Hardy-orangeBotanical name: Pancirus...


November 23, 1991|By Amalie Adler Ascher


Botanical name: Pancirus trifoliata

Pronunciation: pon-SY-rus

Family: Rutaceae (Rue family)

Origin: Central and north China

Class: Shrub

Display period: Year-round

Height: 8 to 20 feet

Environment: Sun

For meanness, the hardy-orange is just about in a class by itself. Its stout, daggerlike thorns, some 4 inches long, are so formidable they're spoken of as "almost lethal to the touch." Pruning is no picnic, as you might imagine. Nor is a hedge of it likely to be invaded by intruders.

The thorns, though, are the very things that sell the hardy-orange (or trifoliate orange, as the shrub is otherwise called) as an ornamental. Their prominence, so much a part of the branches that they appear to be extensions of them -- and like them remaining a robust green the year around -- lend the shrub a special character.

Not to be overlooked either are the white flowers it bears in spring and the small, bitter oranges -- fit only for flavoring mixed drinks or processing into marmalade -- it produces in the fall.

In Eleanor Weller's Monkton garden, the hardy-orange reaches the height of conspicious display. Ms. Weller, an avid gardener, is co-author with Mac Griswold of the fascinating and beautifully produced "The Golden Age of American Gardens," published this month by Harry N. Abrams Inc. at $67.50 and increasing to $75 Jan. 1.

Ms. Weller took eight plants, which she obtained as seedlings, and trained them as ball-topped topiaries on naked stems. They form an allee for a grassy path that leads through the garden. Keeping a hardy-orange in bounds, by the way, takes much of the sting out of pruning it.
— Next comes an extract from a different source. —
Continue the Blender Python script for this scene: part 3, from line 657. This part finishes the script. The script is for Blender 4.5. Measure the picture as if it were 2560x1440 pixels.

The shrub is a fast grower, she says. Her plants attained the 40-inch height she set as their limit in just two to three years. Ms. Weller began shaping them when they were a year old. She removed all but the strongest stem to form the trunk, cleaning it bare of other growth. She let the head develop to 10 to 12 inches wide before rounding it off with a clippers. Until trunks are 2 inches thick and can stand on their own, they'll need staking.